'People Like Us': Does Elizabeth Banks' Character Ring a Bell?

I just got back from a screening of the new movie "People Like Us" followed by a question and answer session with one of the movie's stars, Elizabeth Banks, and I am still drying my eyes. I am determined not to give too much away, but I will say the film opens with an introduction to Sam (Chris Pine), a man that just can't seem to get his career and his personal life together. While in the midst of a crisis at work, he finds out his estranged record producer father has died and he flies home to L.A. for the funeral.

Sam's character does an excellent job unpacking his family's baggage for us, while carrying out his father's final wish - to deliver $150,000 to a single mom named Frankie (Elizabeth Banks) and her 11-year-old son, Josh (Michael Hall D'addario). The audience quickly realizes that Frankie is the sister Sam never knew about, but she does not find out until much later.

Michelle Pfeiffer plays Sam's mother Lilllian, and although she is clearly struggling with her own issues, it is obvious that Lillian does love her son - or she wouldn't be so upset by his absenteesm in recent years. While Frankie tries to work out her own issues with being fathered by a man she thinks never really loved her, we come to see that she is former alcoholic and drug addict, and admits that she has no idea who her own son's father is.

The audience has an opportunity to see Frankie struggle to right her own wrongs, and give her son the best life possible, while she juggles multiple shifts as a bartender and parenting a strong-willed tween that is acting out from time to time. But what gets her through her exhausting days and nights is the love she has for her son.

The love that a mother has for a child is the first theme that struck me. Both Frankie and Lillian would do anything for their children, no matter how frustrated they become with their actions. But the movie's theme is broader than that, and I think it was summed up most concisely in a scene where Sam, Frankie and Josh go out to out to eat and make friends with a group of bikers, one of which was wearing a shirt that says, "God Is Love."

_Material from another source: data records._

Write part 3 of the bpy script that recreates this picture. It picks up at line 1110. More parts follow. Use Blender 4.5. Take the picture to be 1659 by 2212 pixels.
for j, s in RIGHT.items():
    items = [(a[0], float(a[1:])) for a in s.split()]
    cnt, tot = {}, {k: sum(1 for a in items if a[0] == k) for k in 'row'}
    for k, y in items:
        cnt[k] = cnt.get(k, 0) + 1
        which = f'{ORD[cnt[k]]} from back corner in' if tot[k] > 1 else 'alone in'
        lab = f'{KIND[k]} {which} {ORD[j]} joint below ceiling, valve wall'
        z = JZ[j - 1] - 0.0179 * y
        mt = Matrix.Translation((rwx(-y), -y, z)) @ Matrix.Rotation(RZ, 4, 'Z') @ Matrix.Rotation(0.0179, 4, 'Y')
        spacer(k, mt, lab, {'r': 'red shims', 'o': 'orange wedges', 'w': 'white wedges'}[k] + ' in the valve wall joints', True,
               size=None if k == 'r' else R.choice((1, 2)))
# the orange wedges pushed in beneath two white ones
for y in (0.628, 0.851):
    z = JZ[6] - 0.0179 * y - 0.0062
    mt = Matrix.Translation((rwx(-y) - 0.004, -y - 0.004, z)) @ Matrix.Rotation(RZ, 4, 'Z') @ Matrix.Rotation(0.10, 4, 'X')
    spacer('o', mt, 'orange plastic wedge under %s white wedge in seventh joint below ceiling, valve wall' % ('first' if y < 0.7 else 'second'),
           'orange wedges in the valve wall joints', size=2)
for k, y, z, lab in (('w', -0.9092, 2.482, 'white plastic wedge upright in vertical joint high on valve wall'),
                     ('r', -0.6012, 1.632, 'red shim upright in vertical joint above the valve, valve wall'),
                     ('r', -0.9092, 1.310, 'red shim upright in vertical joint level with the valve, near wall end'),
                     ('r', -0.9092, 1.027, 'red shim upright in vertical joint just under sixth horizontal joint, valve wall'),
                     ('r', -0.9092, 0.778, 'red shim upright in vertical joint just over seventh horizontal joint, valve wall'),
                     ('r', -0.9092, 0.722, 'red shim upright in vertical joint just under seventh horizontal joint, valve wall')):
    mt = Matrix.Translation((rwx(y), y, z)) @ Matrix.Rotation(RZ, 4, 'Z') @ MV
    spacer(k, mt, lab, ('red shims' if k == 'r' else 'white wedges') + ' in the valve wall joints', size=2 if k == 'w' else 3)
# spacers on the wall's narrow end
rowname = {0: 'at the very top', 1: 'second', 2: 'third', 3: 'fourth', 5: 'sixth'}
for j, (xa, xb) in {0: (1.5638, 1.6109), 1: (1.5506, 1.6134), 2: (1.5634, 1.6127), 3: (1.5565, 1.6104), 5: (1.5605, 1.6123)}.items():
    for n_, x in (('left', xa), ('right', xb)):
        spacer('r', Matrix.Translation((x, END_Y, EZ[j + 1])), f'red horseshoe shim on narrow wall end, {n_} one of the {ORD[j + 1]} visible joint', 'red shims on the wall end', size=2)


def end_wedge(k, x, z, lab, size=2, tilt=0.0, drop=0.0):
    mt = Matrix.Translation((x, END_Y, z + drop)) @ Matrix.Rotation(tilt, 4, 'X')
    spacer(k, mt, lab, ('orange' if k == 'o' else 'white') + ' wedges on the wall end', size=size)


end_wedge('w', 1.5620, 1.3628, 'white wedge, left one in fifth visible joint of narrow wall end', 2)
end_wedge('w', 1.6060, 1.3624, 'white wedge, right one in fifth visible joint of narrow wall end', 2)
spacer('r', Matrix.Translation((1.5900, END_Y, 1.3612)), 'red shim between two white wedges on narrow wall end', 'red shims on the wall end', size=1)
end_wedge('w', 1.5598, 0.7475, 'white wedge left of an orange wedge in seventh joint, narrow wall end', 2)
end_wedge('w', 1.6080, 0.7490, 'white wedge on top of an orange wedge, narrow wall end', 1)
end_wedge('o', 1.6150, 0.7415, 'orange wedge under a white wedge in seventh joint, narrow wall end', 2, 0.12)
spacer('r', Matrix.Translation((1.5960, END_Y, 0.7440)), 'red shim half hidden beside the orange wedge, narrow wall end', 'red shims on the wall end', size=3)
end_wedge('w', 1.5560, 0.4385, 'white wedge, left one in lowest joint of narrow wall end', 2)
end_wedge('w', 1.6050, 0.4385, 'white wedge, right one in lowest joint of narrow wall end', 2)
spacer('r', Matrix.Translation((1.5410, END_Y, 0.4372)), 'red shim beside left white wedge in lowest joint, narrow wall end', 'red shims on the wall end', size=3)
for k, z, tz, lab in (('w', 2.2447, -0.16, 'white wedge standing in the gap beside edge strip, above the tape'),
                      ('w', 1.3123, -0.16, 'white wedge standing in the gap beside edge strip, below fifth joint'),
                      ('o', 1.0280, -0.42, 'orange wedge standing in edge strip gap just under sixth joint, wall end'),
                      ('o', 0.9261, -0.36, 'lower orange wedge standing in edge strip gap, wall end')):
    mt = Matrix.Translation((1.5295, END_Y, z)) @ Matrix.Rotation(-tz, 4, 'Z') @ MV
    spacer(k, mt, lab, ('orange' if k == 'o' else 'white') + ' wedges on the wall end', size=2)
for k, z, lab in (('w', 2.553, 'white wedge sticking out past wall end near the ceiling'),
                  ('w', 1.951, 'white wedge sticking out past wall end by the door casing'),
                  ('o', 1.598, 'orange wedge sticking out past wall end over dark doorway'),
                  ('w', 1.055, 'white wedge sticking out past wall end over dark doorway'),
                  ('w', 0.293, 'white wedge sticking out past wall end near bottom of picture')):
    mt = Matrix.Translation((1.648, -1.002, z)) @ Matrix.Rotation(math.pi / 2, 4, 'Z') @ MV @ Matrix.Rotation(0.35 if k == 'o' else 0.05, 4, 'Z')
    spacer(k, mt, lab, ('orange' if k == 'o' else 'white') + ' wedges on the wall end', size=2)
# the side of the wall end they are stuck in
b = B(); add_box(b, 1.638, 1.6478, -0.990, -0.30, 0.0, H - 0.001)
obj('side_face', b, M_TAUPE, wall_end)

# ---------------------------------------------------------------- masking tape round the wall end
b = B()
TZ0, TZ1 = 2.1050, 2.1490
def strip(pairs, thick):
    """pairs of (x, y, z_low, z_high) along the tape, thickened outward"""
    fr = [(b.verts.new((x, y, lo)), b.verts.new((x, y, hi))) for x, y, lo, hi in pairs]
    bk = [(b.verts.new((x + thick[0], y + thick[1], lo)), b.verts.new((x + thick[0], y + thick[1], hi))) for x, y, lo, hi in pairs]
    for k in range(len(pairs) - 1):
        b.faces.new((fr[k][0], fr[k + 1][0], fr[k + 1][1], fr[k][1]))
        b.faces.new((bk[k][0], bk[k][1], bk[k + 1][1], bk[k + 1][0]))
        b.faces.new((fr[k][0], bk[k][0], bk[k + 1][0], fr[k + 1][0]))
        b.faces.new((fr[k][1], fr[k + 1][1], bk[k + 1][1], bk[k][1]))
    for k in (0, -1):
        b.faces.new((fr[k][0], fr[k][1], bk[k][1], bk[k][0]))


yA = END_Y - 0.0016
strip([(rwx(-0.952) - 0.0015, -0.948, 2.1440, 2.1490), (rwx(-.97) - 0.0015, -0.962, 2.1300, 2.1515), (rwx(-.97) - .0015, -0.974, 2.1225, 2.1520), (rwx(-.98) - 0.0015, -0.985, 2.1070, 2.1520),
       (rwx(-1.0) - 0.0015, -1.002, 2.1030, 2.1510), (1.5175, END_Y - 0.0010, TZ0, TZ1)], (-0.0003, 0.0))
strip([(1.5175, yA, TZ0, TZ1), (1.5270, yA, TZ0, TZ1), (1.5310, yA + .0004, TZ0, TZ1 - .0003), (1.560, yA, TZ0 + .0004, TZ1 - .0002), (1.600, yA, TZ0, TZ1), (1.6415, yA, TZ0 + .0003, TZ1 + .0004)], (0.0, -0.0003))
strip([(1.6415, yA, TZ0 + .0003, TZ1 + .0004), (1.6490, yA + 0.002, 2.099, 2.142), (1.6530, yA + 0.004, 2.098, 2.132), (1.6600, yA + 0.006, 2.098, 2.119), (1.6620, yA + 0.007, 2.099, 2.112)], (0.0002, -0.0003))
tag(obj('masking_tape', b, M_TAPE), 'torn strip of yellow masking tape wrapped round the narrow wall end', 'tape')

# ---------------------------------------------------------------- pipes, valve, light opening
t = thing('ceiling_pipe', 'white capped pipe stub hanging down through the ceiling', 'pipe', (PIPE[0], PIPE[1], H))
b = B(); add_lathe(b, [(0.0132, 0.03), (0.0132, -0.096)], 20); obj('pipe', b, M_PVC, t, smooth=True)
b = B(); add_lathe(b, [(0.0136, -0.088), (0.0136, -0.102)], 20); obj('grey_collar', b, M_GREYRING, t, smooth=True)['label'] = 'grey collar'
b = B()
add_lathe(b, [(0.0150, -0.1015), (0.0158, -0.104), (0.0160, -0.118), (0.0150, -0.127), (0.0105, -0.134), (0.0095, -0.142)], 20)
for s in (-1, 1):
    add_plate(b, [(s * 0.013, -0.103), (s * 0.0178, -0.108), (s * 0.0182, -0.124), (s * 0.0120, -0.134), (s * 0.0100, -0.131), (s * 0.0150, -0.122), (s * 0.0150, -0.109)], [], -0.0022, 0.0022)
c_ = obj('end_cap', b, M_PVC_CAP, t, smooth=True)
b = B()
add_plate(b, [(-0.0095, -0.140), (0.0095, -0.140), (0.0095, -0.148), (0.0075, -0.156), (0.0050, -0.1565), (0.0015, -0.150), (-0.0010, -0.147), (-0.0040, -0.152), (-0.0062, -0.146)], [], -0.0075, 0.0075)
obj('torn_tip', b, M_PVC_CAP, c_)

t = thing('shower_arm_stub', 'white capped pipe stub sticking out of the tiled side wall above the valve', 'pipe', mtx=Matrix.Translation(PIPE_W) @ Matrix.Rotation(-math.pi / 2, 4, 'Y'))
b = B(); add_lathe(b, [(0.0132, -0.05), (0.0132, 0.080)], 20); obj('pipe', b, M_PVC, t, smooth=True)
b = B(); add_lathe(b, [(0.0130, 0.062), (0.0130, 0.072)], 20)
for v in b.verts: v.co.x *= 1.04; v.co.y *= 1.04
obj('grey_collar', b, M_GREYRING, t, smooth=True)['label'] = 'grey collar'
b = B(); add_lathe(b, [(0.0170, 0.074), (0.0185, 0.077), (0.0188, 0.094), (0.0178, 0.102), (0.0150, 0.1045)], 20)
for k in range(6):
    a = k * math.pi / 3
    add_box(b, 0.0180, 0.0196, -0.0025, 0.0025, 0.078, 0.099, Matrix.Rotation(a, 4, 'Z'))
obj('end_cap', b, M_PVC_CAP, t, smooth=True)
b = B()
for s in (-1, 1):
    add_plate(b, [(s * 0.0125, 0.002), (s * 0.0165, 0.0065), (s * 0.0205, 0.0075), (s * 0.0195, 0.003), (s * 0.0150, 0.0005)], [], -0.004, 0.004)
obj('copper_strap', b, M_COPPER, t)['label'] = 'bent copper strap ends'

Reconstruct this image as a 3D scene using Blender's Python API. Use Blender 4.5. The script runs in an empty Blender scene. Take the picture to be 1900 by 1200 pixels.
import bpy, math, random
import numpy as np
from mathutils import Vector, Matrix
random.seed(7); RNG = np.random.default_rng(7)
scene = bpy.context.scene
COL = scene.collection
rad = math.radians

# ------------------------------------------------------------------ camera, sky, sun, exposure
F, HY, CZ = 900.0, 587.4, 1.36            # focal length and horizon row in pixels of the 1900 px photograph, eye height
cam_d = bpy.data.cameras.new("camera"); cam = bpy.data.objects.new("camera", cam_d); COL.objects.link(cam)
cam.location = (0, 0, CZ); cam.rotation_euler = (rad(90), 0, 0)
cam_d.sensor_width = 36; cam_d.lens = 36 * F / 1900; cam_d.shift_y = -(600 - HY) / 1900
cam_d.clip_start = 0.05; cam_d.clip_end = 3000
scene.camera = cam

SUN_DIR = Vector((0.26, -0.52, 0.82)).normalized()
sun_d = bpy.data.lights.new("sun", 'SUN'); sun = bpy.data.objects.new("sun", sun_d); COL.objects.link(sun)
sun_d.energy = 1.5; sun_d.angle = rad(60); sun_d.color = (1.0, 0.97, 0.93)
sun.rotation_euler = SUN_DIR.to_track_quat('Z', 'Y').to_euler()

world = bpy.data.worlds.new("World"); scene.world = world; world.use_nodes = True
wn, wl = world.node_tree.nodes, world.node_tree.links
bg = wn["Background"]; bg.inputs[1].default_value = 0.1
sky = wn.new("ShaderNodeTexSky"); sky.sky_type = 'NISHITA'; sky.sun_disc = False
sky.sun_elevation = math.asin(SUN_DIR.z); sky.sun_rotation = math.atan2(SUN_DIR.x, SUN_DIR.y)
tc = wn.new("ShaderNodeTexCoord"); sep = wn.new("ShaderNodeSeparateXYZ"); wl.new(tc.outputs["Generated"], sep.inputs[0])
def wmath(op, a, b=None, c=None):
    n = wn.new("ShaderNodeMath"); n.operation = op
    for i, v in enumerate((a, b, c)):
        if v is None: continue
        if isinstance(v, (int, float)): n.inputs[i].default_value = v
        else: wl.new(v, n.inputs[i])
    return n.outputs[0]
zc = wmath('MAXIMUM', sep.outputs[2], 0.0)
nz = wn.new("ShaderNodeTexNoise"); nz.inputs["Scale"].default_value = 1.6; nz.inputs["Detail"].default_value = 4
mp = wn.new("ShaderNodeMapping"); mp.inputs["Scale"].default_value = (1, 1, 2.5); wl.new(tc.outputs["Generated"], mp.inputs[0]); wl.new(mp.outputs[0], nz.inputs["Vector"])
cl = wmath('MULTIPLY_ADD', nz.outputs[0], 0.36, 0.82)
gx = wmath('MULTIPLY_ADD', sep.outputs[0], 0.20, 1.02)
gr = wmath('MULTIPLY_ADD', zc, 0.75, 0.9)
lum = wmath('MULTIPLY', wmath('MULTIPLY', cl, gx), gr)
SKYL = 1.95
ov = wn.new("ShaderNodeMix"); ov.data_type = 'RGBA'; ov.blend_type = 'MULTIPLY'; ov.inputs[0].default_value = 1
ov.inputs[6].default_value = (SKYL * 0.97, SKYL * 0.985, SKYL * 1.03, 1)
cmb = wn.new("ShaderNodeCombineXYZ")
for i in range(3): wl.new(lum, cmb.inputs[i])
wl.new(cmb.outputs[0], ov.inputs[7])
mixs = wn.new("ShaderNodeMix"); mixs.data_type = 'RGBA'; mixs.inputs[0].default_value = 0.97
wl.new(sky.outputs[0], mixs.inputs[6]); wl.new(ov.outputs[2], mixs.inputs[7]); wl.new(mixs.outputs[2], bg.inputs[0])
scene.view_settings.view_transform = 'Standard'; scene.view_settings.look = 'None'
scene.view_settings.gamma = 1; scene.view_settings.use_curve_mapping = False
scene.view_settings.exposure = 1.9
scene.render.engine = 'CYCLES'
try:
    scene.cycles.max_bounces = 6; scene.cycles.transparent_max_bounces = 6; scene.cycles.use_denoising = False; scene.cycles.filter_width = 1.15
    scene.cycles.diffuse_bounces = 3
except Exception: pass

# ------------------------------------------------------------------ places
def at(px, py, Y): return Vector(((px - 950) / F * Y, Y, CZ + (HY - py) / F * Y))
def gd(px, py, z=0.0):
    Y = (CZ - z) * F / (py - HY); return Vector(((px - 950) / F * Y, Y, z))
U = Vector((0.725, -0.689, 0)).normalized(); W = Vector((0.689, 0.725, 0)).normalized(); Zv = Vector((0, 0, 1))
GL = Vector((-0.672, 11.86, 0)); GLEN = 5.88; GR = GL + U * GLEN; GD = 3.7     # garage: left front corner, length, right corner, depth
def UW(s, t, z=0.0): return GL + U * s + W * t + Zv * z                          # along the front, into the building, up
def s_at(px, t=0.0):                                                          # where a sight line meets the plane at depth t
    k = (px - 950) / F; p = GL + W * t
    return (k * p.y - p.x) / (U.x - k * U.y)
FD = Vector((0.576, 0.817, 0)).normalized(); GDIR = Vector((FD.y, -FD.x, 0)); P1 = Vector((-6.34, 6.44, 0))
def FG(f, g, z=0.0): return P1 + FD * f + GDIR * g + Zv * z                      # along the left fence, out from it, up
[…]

I know, not the typical t-shirt you would imagine a typical biker to be wearing, which is why it jumped out at me. And I think, at its core, "People Like Us" is a story about love - and that despite how messy it can be at times, it is still there.

After the screening which was sponsored by Martini & Rossi and hosted by The Moms, Denise Albert and Melissa Gerstein, Elizabeth Banks joined us for a question and answer session. Banks spoke about what it was like playing a single mother, saying, "I know so many of these women who carry the weight of the world on their shoulders."

As a single mom myself, I think Banks does an excellent job of capturing the stress of that weight - both in dialogue and subtext, so I asked her if she modelled Frankie after anyone specific. Banks said that she has known a number of single mothers, one of which is her sister (who is now married), and "You have 500 million things on your plate - never enough money, or enough time, or enough people to rely on, and you are always wondering how you are going to get it done."

Denise Albert also asked Banks what she thought about the movie's lessons, and Banks replied, "One of the great lessons of this movie is [that] you make family wherever you go - we can't chose our family, but we can chose to like them."

Not a bad lesson both on the big screen, and off. People like us hits theaters on Friday, June 29.

Disclaimer: People Like Us is produced by Disney, ABC News ' parent company.